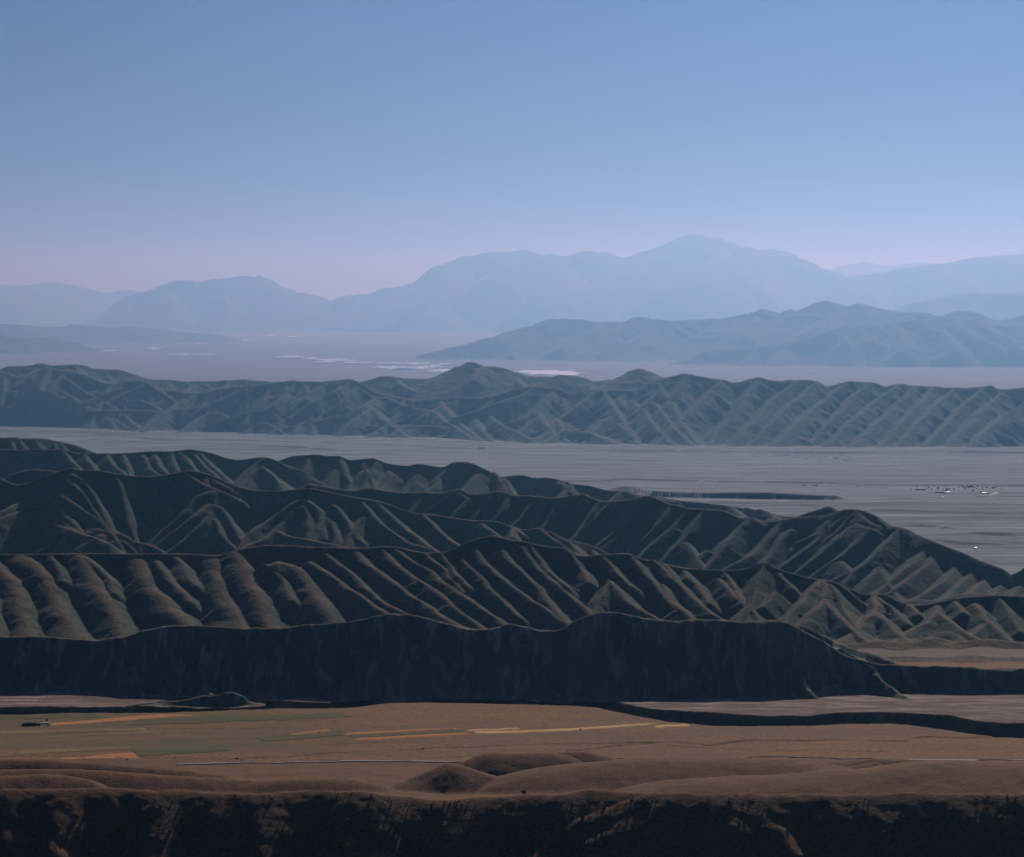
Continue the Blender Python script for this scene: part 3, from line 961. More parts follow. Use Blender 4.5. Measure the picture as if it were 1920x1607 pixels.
# ------------------------------------------------------------------ sixth range across the middle distance
R6_CREST = Q1("113,430 190,410 260,380 340,390 420,400 520,440 620,470 700,452 800,455 860,475 950,505 1020,510 1110,520 1200,505 1300,490 1400,480 1480,470 1560,462 1650,453 1720,458 1790,460 1860,452 1920,447")[0] + \
    Q2("60,445 120,470 200,520 300,540 420,560 540,550 700,545 820,545 900,525 980,500 1080,480 1180,490 1240,500 1300,525 1400,500 1480,505 1560,500 1640,505 1720,470 1800,445 1860,425 1900,415")[0] + \
    Q3("0,410 100,430 220,445 300,460 420,432 500,452 640,447 760,455 830,483 920,458 1050,460 1130,485 1210,470 1300,478 1400,483 1500,490 1640,488 1740,480 1800,500")[0]
s6 = Sheet(R6_CREST, [(-300, 14000), (38, 13620), (300, 13150), (900, 12380), (1300, 12060), (1900, 11780)], [(-300, 13300), (38, 12850), (300, 12300), (600, 11900), (900, 11450), (1200, 11150), (1880, 10850), (2200, 10800)])
R6_BACK = Q1("60,372 113,372 160,368 220,355 290,370 430,362 520,385 620,392 700,400 840,445 920,447 1050,458 1150,455 1250,455 1360,445 1450,455 1560,462 1700,470")[0]
R6_BACK2 = Q2("60,475 130,455 260,427 370,440 520,440 600,410 720,350 790,370 900,380 1000,410 1060,427 1180,430 1240,420 1360,435 1420,455 1540,440 1620,400 1690,387 1760,410 1830,440")[0]
rows6 = np.concatenate([np.arange(10600, 13000, 13.0), np.arange(13000, 14600, 17.0), np.arange(14600, 15900, 60.0)])
f6 = Field(rows6, step=2.3, warp=(11.0, 200.0), floor=-40, seed=14)
f6.ridge(s6.crest3(), 0.52, 12.0, 4)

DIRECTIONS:
Leave out the pictures and retype every line above exactly.

RESULT OF THIS TASK:
Continue the Blender Python script for this scene: part 3, from line 961. More parts follow. Use Blender 4.5. Measure the picture as if it were 1920x1607 pixels.
# ------------------------------------------------------------------ sixth range across the middle distance
R6_CREST = Q1("113,430 190,410 260,380 340,390 420,400 520,440 620,470 700,452 800,455 860,475 950,505 1020,510 1110,520 1200,505 1300,490 1400,480 1480,470 1560,462 1650,453 1720,458 1790,460 1860,452 1920,447")[0] + \
    Q2("60,445 120,470 200,520 300,540 420,560 540,550 700,545 820,545 900,525 980,500 1080,480 1180,490 1240,500 1300,525 1400,500 1480,505 1560,500 1640,505 1720,470 1800,445 1860,425 1900,415")[0] + \
    Q3("0,410 100,430 220,445 300,460 420,432 500,452 640,447 760,455 830,483 920,458 1050,460 1130,485 1210,470 1300,478 1400,483 1500,490 1640,488 1740,480 1800,500")[0]
s6 = Sheet(R6_CREST, [(-300, 14000), (38, 13620), (300, 13150), (900, 12380), (1300, 12060), (1900, 11780)], [(-300, 13300), (38, 12850), (300, 12300), (600, 11900), (900, 11450), (1200, 11150), (1880, 10850), (2200, 10800)])
R6_BACK = Q1("60,372 113,372 160,368 220,355 290,370 430,362 520,385 620,392 700,400 840,445 920,447 1050,458 1150,455 1250,455 1360,445 1450,455 1560,462 1700,470")[0]
R6_BACK2 = Q2("60,475 130,455 260,427 370,440 520,440 600,410 720,350 790,370 900,380 1000,410 1060,427 1180,430 1240,420 1360,435 1420,455 1540,440 1620,400 1690,387 1760,410 1830,440")[0]
rows6 = np.concatenate([np.arange(10600, 13000, 13.0), np.arange(13000, 14600, 17.0), np.arange(14600, 15900, 60.0)])
f6 = Field(rows6, step=2.3, warp=(11.0, 200.0), floor=-40, seed=14)
f6.ridge(s6.crest3(), 0.52, 12.0, 4)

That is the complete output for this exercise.